(Entries with scene source code)
******

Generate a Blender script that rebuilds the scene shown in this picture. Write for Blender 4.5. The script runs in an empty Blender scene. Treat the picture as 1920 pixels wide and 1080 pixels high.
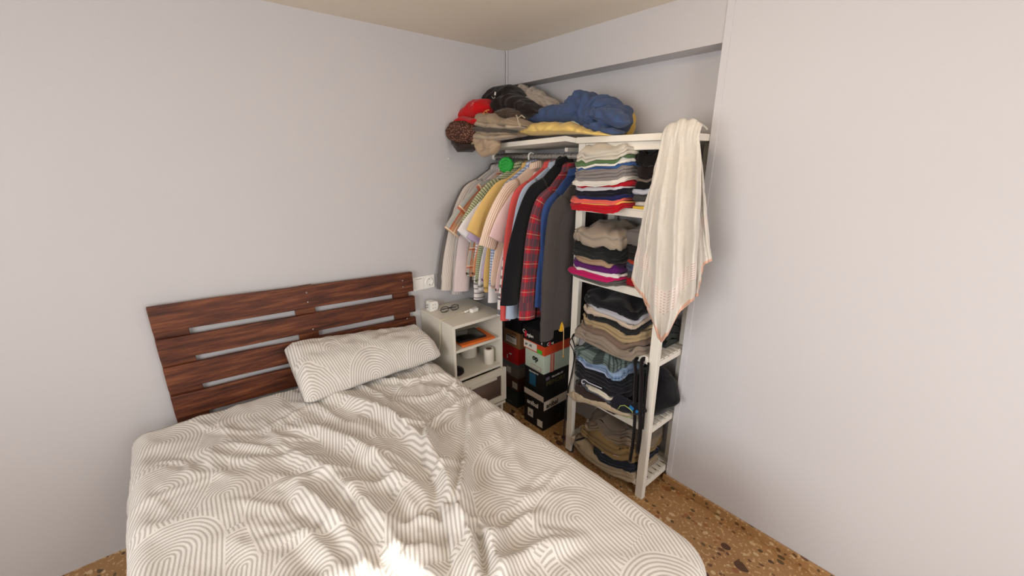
import bpy, math, random
import numpy as np
from mathutils import Vector, Matrix, noise

# ------------------------------------------------------------------ camera, world, lights
SC = bpy.context.scene
COL = SC.collection
EYE = 1.68                       # height of the lens above the floor
FPX = 780.0                      # focal length for the 1920 wide frame
TILT = math.radians(17.1)
YAW = math.atan2(690, 816)
_c, _s, _cp, _sp = math.cos(TILT), math.sin(TILT), math.cos(YAW), math.sin(YAW)
cd = bpy.data.cameras.new('camera')
cd.sensor_width = 36; cd.lens = FPX / 1920 * 36; cd.clip_start = 0.02
cam = bpy.data.objects.new('camera', cd); COL.objects.link(cam)
cam.location = (0, 0, EYE)
cam.rotation_euler = Vector((-_cp * _c, _sp * _c, -_s)).to_track_quat('-Z', 'Y').to_euler()
SC.camera = cam
vs = SC.view_settings
vs.view_transform = 'Standard'; vs.look = 'None'; vs.gamma = 1; vs.use_curve_mapping = False
vs.exposure = 0.70
w = bpy.data.worlds.new('sky'); SC.world = w; w.use_nodes = True
bg = w.node_tree.nodes['Background']
bg.inputs[0].default_value = (0.75, 0.85, 1.0, 1); bg.inputs[1].default_value = 1.5

def light(name, kind, energy, loc, direction, color=(1, 1, 1), **kw):
    l = bpy.data.lights.new(name, kind); l.energy = energy; l.color = color
    for k, v in kw.items(): setattr(l, k, v)
    o = bpy.data.objects.new(name, l); COL.objects.link(o); o.location = loc
    o.rotation_euler = Vector(direction).to_track_quat('-Z', 'Y').to_euler()
    return o
# daylight through the window behind the camera, an added fill light inside the doorway, and the sun
light('window_daylight', 'AREA', 30, (-0.25, -1.72, 1.45), (-0.25, 1, -0.12), (1.0, 0.975, 0.94), shape='RECTANGLE', size=1.5, size_y=1.25)
light('doorway_fill', 'AREA', 11, (1.28, 0.55, 1.35), (-1, 0.12, -0.05), (1.0, 0.91, 0.80), shape='RECTANGLE', size=0.9, size_y=1.9)
light('sun', 'SUN', 4.0, (0, -4, 4), (0.06, 2.0, -1.33), (1.0, 0.95, 0.88), angle=0.009)

# ------------------------------------------------------------------ helpers
def A(px, py, Y):                # point of the plane y = Y seen at that place of the photograph
    u = (px - 960) / FPX; v = (540 - py) / FPX
    f = _c + v * _s; z = v * _c - _s
    r = (-_cp * f + _sp * u, _sp * f + _cp * u, z)
    t = Y / r[1]
    return Vector((t * r[0], Y, EYE + t * r[2]))

def srgb(r, g, b):
    f = lambda c: (c / 255 / 12.92) if c <= 10 else ((c / 255 + 0.055) / 1.055) ** 2.4
    return (f(r), f(g), f(b), 1)

MATS = {}
class NT:
    def __init__(s, name):
        s.m = bpy.data.materials.new(name); s.m.use_nodes = True
        s.t = s.m.node_tree; s.b = s.t.nodes['Principled BSDF']
    def n(s, typ, **kw):
        nd = s.t.nodes.new(typ)
        for k, v in kw.items(): setattr(nd, k, v)
        return nd
    def link(s, a, b): s.t.links.new(a, b)
    def put(s, sock, v):
        if hasattr(v, 'links') or hasattr(v, 'is_output'): s.t.links.new(v, sock)
        else: sock.default_value = v
    def math(s, op, a, b=0.0, c=None):
        nd = s.n('ShaderNodeMath', operation=op)
        s.put(nd.inputs[0], a); s.put(nd.inputs[1], b)
        if c is not None: s.put(nd.inputs[2], c)
        return nd.outputs[0]
    def mix(s, f, a, b):
        nd = s.n('ShaderNodeMix', data_type='RGBA')
        s.put(nd.inputs[0], f); s.put(nd.inputs[6], a); s.put(nd.inputs[7], b)
        return nd.outputs[2]
    def uv(s):
        nd = s.n('ShaderNodeUVMap'); nd.uv_map = 'UVMap'
        x = s.n('ShaderNodeSeparateXYZ'); s.link(nd.outputs[0], x.inputs[0])
        return nd.outputs[0], x.outputs[0], x.outputs[1]
    def noise(s, scale, detail=3, vec=None, rough=0.5):
        nd = s.n('ShaderNodeTexNoise'); nd.inputs['Scale'].default_value = scale
        nd.inputs['Detail'].default_value = detail; nd.inputs['Roughness'].default_value = rough
        if vec is None: vec = s.n('ShaderNodeTexCoord').outputs['Object']
        s.link(vec, nd.inputs['Vector'])
        return nd.outputs['Fac']
    def bump(s, h, strength=0.3, dist=0.002):
        nd = s.n('ShaderNodeBump'); nd.inputs['Strength'].default_value = strength
        nd.inputs['Distance'].default_value = dist
        s.link(h, nd.inputs['Height']); s.link(nd.outputs[0], s.b.inputs['Normal'])
    def done(s, col=None, rough=0.6, spec=0.3, sheen=0):
        if col is not None: s.put(s.b.inputs['Base Color'], col)
        s.b.inputs['Roughness'].default_value = rough
        s.b.inputs['Specular IOR Level'].default_value = spec
        s.b.inputs['Sheen Weight'].default_value = sheen
        return s.m

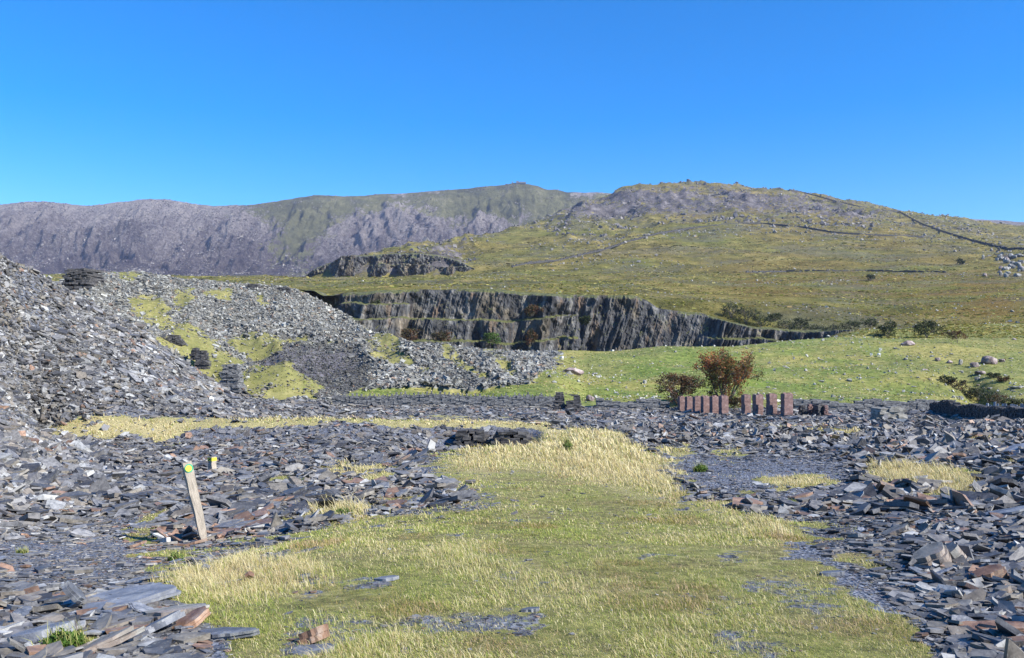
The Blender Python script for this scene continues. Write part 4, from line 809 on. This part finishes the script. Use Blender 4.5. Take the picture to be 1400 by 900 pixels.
dg = disc(rt, 'marker_plate', (wd * .52, -wd * .0, h1 - wd * .75), wd * .50, M_GRN, (1, 0, 0)); disc(dg, 'marker_disc', (wd * .52 + .008, -wd * .05, h1 - wd * .75), wd * .37, M_YEL, (1, 0, 0))
for o_ in rt.children: pass
P2 = hit(290, 645); w2 = 7.5 * P2.y / F; h2 = 24 * P2.y / F
rt2, wd2 = post(290, 648, h2, w2, (0, 0, math.radians(-30)), 'short upright wooden post with a yellow top band behind the leaning post', False)
mb = MB(); mb.box((0, 0, h2 - w2 * .45), (w2 * 1.1, w2 * 1.1, w2 * .6)); mb.obj('yellow_band', M_YEL, rt2)
ar = MB(); 
for q in (-.2, .0, .2): ar.box((q * w2, -w2 * .575, h2 - w2 * .45 + q * w2 * .6), (w2 * .16, w2 * .03, w2 * .2))
ar.obj('arrow_mark', plain('black_mark', (.03, .03, .03)), rt2)

# ---------------------------------------------------------------- brick pillars
PL = [(927.1,936.6,542.9,562,88),(937,946.8,543,562.5,86.5),(947.8,958,542.8,566,85),(959,970.3,542.5,567.5,83.5),(971.3,982.9,542.3,569,82),(984,995.4,541.5,570,80.5),
      (1013.7,1026,540.4,568,78.5),(1029,1043,540,568.5,77),(1048,1062,539.5,568.5,75.5),(1068,1083.7,538.6,566,74)]
ORD = ['leftmost of the six close-set red brick pillars, narrowest and furthest', 'second from the left of the six close-set red brick pillars', 'third from the left of the six close-set red brick pillars', 'fourth from the left of the six close-set red brick pillars', 'fifth from the left of the six close-set red brick pillars', 'rightmost of the six close-set red brick pillars, before the gap',
       'first red brick pillar right of the gap, in the group of four', 'second red brick pillar right of the gap, in the group of four', 'third red brick pillar right of the gap, in the group of four', 'rightmost and broadest of all the brick pillars, beside the broken stub']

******

(TO DO) Only the lines from the start of the records to the line with "from mathutils import Vector, Matrix, noise" belong in the copy. Print them exactly, minus pictures.

(RESULT OF THE TASK)
Generate a Blender script that rebuilds the scene shown in this picture. Write for Blender 4.5. The script runs in an empty Blender scene. Treat the picture as 1920 pixels wide and 1080 pixels high.
import bpy, math, random
import numpy as np
from mathutils import Vector, Matrix, noise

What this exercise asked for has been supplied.